Enfim, tudo isso acima foi o que te respondi na época, A. Mas agora, depois de reler seu email, tive a nítida impressão que vc foi chorão demais, e eu, suave demais com vc. Me dei conta disso quando pensei no título para este post, que até pode ser injusto, mas você disse isso. E, desculpe te decepcionar, mas o feminismo é sim um movimento de mulheres e pelas mulheres. Não só de e pelas mulheres, mas principalmente. Como eu já disse várias vezes, acho que não dá pra ser feminista, hoje, sem lutar também contra outras opressões. Assim como um movimento negro, por exemplo, que lutar apenas contra o racismo, esquivando-se de lutar também contra o machismo e a homofobia, será incompleto, pois deixará de apontar fatores interligados com o racismo. 
Putz, mas veja a extensão do seu mimimi, A. Você critica a raiva que a autora de um guest post expressou ao ser estuprada por um amigo. Ela havia passado por isso há poucos dias. Todos seus outros amigos que estavam na festa viram e não fizeram nada. Você não acha o ódio dela naquele momento nem um pouco justificável? Tudo tem que ser sobre vc, sobre os seus sentimentos? 
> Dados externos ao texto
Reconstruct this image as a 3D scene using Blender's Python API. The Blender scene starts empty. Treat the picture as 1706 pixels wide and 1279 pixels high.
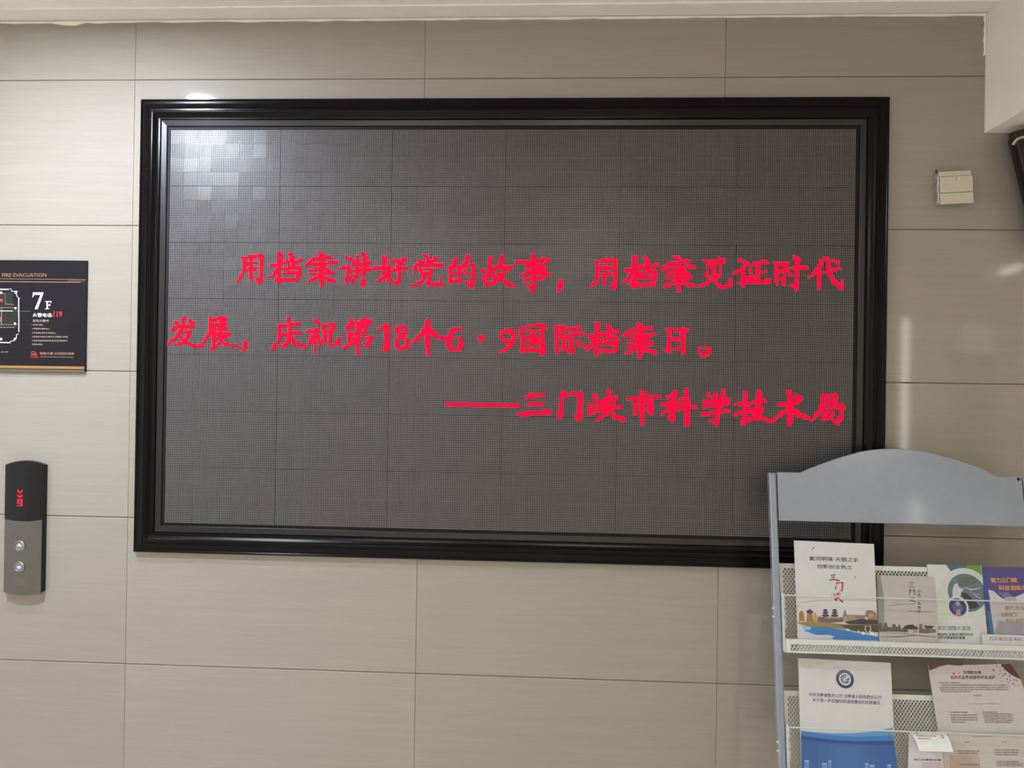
import bpy, bmesh, math, random
from mathutils import Vector, Matrix
random.seed(7)
PI = math.pi
SC = bpy.context.scene
COL = SC.collection

# ------------------------------------------------------------------ camera
CAM = Vector((0.34901, -2.05446, 1.57473))
RX = Vector((0.99868329, 0.0490454, 0.01504085))      # camera right
UP = Vector((-0.01486466, -0.00395522, 0.99988169))   # camera up
FW = Vector((-0.04909909, 0.99878872, 0.00322097))    # looking direction
FPX = 1282.0
cd = bpy.data.cameras.new('camera')
cam = bpy.data.objects.new('camera', cd); COL.objects.link(cam)
cd.sensor_width = 36.0; cd.lens = FPX / 1706.0 * 36.0
cd.clip_start = 0.02
m = Matrix.Identity(4)
for i in range(3):
    m[i][0] = RX[i]; m[i][1] = UP[i]; m[i][2] = -FW[i]; m[i][3] = CAM[i]
cam.matrix_world = m
SC.camera = cam

# ------------------------------------------------------------------ view, world
SC.view_settings.view_transform = 'Standard'
SC.view_settings.look = 'None'
SC.view_settings.gamma = 1.0
SC.view_settings.use_curve_mapping = False
SC.view_settings.exposure = 0.06
SC.cycles.max_bounces = 10
SC.cycles.diffuse_bounces = 6
SC.cycles.use_denoising = True
w = bpy.data.worlds.new('world'); SC.world = w; w.use_nodes = True
w.node_tree.nodes['Background'].inputs[0].default_value = (0.75, 0.88, 1.0, 1)
w.node_tree.nodes['Background'].inputs[1].default_value = 1.0

# light levels of the lamps and panes (used by the lamp builders below)
LAMP_COOL = ((0.85, 0.93, 1.07), 760.0)     # small round downlight close to the wall, left
FILL_WARM = ((1.0, 0.925, 0.83), 11.3)      # added square fill lamps deeper in the lobby
DAYLIGHT = ((0.97, 0.97, 0.90), 5.5)        # frosted window behind the camera

# ------------------------------------------------------------------ helpers
def tag(o, label=None, cat=None, group=None, kind=None):
    if label: o['label'] = label
    if cat: o['category'] = cat
    if group: o['group'] = group
    if kind: o['kind'] = kind
    return o

def empty(name, loc=(0, 0, 0), rot=(0, 0, 0)):
    o = bpy.data.objects.new(name, None); COL.objects.link(o)
    o.location = loc; o.rotation_euler = rot; o.empty_display_size = 0.05
    return o

def link(name, me, parent=None, loc=None, rot=None):
    o = bpy.data.objects.new(name, me); COL.objects.link(o)
    if parent: o.parent = parent
    if loc: o.location = loc
    if rot: o.rotation_euler = rot
    return o

class MB:
    """collects shapes for ONE mesh"""
    def __init__(s): s.v = []; s.f = []; s.mi = []; s.mats = []; s.sm = []
    def mat(s, m):
        if m not in s.mats: s.mats.append(m)
        return s.mats.index(m)
    def add(s, vs, fs, m, smooth=False):
        b = len(s.v); k = s.mat(m); s.v += [tuple(v) for v in vs]
        for f in fs: s.f.append([b + i for i in f]); s.mi.append(k); s.sm.append(smooth)
    def box(s, a, b, m, bev=0.0):
        x0, y0, z0 = [min(a[i], b[i]) for i in range(3)]; x1, y1, z1 = [max(a[i], b[i]) for i in range(3)]
        if bev <= 0:
            vs = [(x, y, z) for x in (x0, x1) for y in (y0, y1) for z in (z0, z1)]
            s.add(vs, [(0, 1, 3, 2), (4, 6, 7, 5), (0, 4, 5, 1), (2, 3, 7, 6), (0, 2, 6, 4), (1, 5, 7, 3)], m); return
        c = bev                                     # front (y0) face chamfered
        ring = lambda X0, X1, Z0, Z1, y: [(X0, y, Z0), (X1, y, Z0), (X1, y, Z1), (X0, y, Z1)]
        vs = ring(x0 + c, x1 - c, z0 + c, z1 - c, y0) + ring(x0, x1, z0, z1, y0 + c) + ring(x0, x1, z0, z1, y1)
        fs = [(0, 1, 2, 3), (11, 10, 9, 8)]
        for k in (0, 4):
            for i in range(4):
                j = (i + 1) % 4; fs.append((k + i, k + 4 + i, k + 4 + j, k + j))
        s.add(vs, fs, m)
    def prism(s, pts, y0, y1, m, bev=0.0, mside=None):
        """outline in x,z from y0 (front) to y1 (back); counter-clockwise seen from the front (-y)"""
        n = len(pts); fr = [(p[0], y0, p[1]) for p in pts]; bk = [(p[0], y1, p[1]) for p in pts]
        s.add(fr + bk, [tuple(range(n)), tuple(range(2 * n - 1, n - 1, -1))], m)
        fs = [(i, n + i, n + (i + 1) % n, (i + 1) % n) for i in range(n)]
        s.add(fr + bk, fs, mside or m)
    def tube(s, pts, r, m, n=10, cap=True):
        pts = [Vector(p) for p in pts]; vs = []; fs = []
        d0 = (pts[1] - pts[0]).normalized(); a = Vector((0, 0, 1)) if abs(d0.z) < .9 else Vector((1, 0, 0))
        u = d0.cross(a).normalized()
        for i, p in enumerate(pts):
            d = (pts[min(i + 1, len(pts) - 1)] - pts[max(i - 1, 0)]).normalized()
            u = (u - d * u.dot(d)).normalized(); v = d.cross(u)
            rr = r[i] if isinstance(r, (list, tuple)) else r
            for k in range(n):
                t = 2 * PI * k / n; vs.append(p + u * math.cos(t) * rr + v * math.sin(t) * rr)
        for i in range(len(pts) - 1):
            for k in range(n):
                fs.append((i * n + k, i * n + (k + 1) % n, (i + 1) * n + (k + 1) % n, (i + 1) * n + k))
        s.add(vs, fs, m, True)
        if cap:
            b = len(vs) - n
            s.add(vs, [tuple(range(n - 1, -1, -1)), tuple(range(b, b + n))], m)
    def ycyl(s, c, r, y0, y1, m, n=24, r1=None):
        """cylinder along y: front (y0) radius r1, back radius r"""
        r1 = r if r1 is None else r1
        fr = [(c[0] + r1 * math.cos(2 * PI * k / n), y0, c[1] + r1 * math.sin(2 * PI * k / n)) for k in range(n)]
        bk = [(c[0] + r * math.cos(2 * PI * k / n), y1, c[1] + r * math.sin(2 * PI * k / n)) for k in range(n)]
        s.add(fr + bk, [tuple(range(n)), tuple(range(2 * n - 1, n - 1, -1))], m)
        s.add(fr + bk, [(i, n + i, n + (i + 1) % n, (i + 1) % n) for i in range(n)], m, True)
    def ring(s, c, r0, r1, y, m, n=32, a0=0, a1=2 * PI):
        vs = []; fs = []; k = n if a1 - a0 < 2 * PI - 1e-6 else n
        for i in range(k + 1):
            t = a0 + (a1 - a0) * i / k
            vs += [(c[0] + r0 * math.cos(t), y, c[1] + r0 * math.sin(t)), (c[0] + r1 * math.cos(t), y, c[1] + r1 * math.sin(t))]
        for i in range(k): fs.append((2 * i, 2 * i + 1, 2 * i + 3, 2 * i + 2))
        s.add(vs, fs, m)
    def ribbon(s, pts, y, m):
        """brush stroke: pts (x, z, width), flat at depth y"""
        vs = []; n = len(pts)
        for i, p in enumerate(pts):
            a = pts[max(i - 1, 0)]; b = pts[min(i + 1, n - 1)]
            d = Vector((b[0] - a[0], b[1] - a[1])); d = d.normalized() if d.length > 0 else Vector((1, 0))
            e = Vector((-d.y, d.x)) * p[2] / 2
            vs += [(p[0] + e.x, y, p[1] + e.y), (p[0] - e.x, y, p[1] - e.y)]
        s.add(vs, [(2 * i, 2 * i + 1, 2 * i + 3, 2 * i + 2) for i in range(n - 1)], m)
    def mesh(s, name):
        me = bpy.data.meshes.new(name); me.from_pydata(s.v, [], s.f)
        for m in s.mats: me.materials.append(m)
        me.polygons.foreach_set('material_index', s.mi)
        me.polygons.foreach_set('use_smooth', s.sm)
        me.update(); return me
    def build(s, name, parent=None, loc=None, rot=None):
        return link(name, s.mesh(name), parent, loc, rot)

def lin(c):
    return tuple((x / 255 / 12.92) if x <= 10.3 else ((x / 255 + .055) / 1.055) ** 2.4 for x in c)

MC = {}
def mat(name, rgb, rough=.5, metal=0.0, spec=.5, var=.04, scale=30.0, bump=0.0, emit=None, coat=0.0):
    """procedural surface: base colour with fine noise mottling, optional fine relief"""
    if name in MC: return MC[name]
    M = bpy.data.materials.new(name); M.use_nodes = True; MC[name] = M
    N = M.node_tree.nodes; L = M.node_tree.links; B = N['Principled BSDF']
    c = tuple(rgb)
    B.inputs['Roughness'].default_value = rough; B.inputs['Metallic'].default_value = metal
    B.inputs['Specular IOR Level'].default_value = spec
    B.inputs['Coat Weight'].default_value = coat; B.inputs['Coat Roughness'].default_value = .08
    if emit:
        B.inputs['Emission Color'].default_value = tuple(emit[0]) + (1,)
        B.inputs['Emission Strength'].default_value = emit[1]
    tc = N.new('ShaderNodeTexCoord'); nz = N.new('ShaderNodeTexNoise')
    nz.inputs['Scale'].default_value = scale; nz.inputs['Detail'].default_value = 3
    L.new(tc.outputs['Object'], nz.inputs['Vector'])
    mr = N.new('ShaderNodeMapRange'); mr.inputs['To Min'].default_value = 1 - var; mr.inputs['To Max'].default_value = 1 + var
    mr.inputs['From Min'].default_value = .3; mr.inputs['From Max'].default_value = .7
    L.new(nz.outputs['Fac'], mr.inputs['Value'])
    hs = N.new('ShaderNodeHueSaturation'); hs.inputs['Color'].default_value = c + (1,)
    L.new(mr.outputs['Result'], hs.inputs['Value']); L.new(hs.outputs['Color'], B.inputs['Base Color'])
    if bump:
        bp = N.new('ShaderNodeBump'); bp.inputs['Strength'].default_value = bump; bp.inputs['Distance'].default_value = .001
        L.new(nz.outputs['Fac'], bp.inputs['Height']); L.new(bp.outputs['Normal'], B.inputs['Normal'])
    return M

def flat(rgb, rough=.45):
    """printing ink of one colour (0-255 sRGB)"""
    return mat('ink_%02x%02x%02x' % tuple(int(v) for v in rgb), lin(rgb), rough, 0, .4, .02, 60)

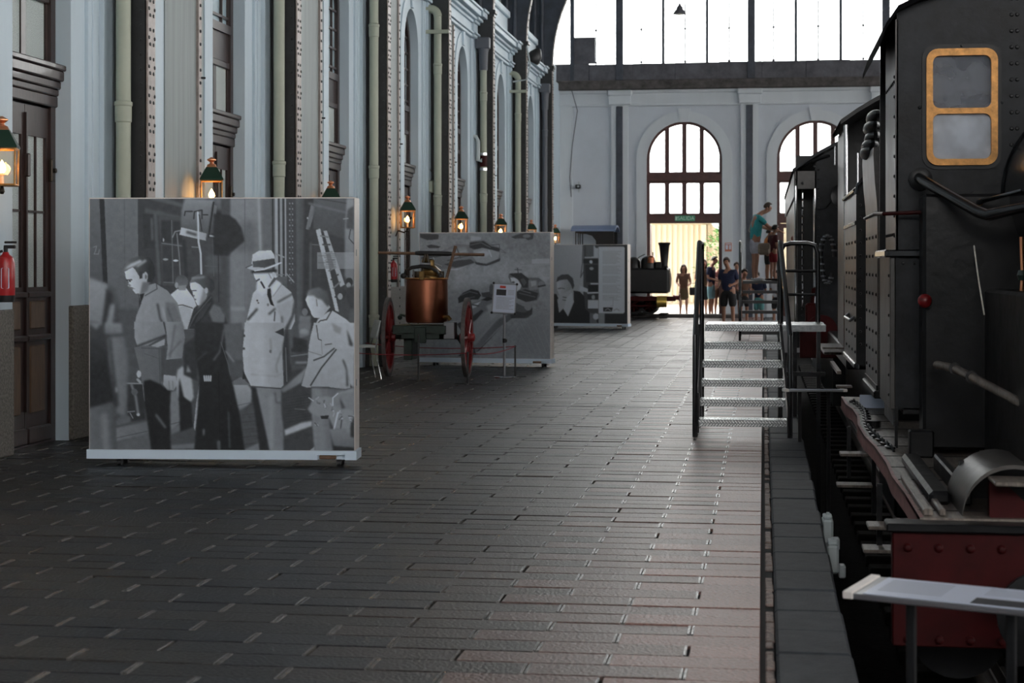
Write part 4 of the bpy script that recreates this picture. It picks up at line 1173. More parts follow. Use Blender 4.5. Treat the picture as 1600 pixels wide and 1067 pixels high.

Aí vc critica uma participante daquele encontro de abril por ter sugerido, em privado, para uma das organizadoras, que o evento fosse só para mulheres. Por que o que ela falou em particular deve ser representativo de todas as feministas? Ela não pode dar sua opinião? Pelo jeito não, porque corre-se o risco de um homem ouvi-la, ficar muito chateado, e dizer que não aceita ser tratado como lixo.
Até agora, em 2013, fui palestrante em 40 eventos feministas, entre mesas redondas, debates, palestras, encontros etc, em três regiões do país, em quase 20 cidades. Em nenhum desses eventos falei só para mulheres, nem houve qualquer pedido para que homens não se manifestassem. Quase sempre, na parte de perguntas do público, algum participante falava, ou perguntava, sobre homens no feminismo. 
Talvez todos esses homens tenham a humildade para aceitar que são privilegiados, e que habitam um mundo em que eles têm muito, muito espaço. Eles entendem que, com todo esse espaço à disposição, não precisam ocupar mais um -- o protagonismo no feminismo, que cabe às mulheres.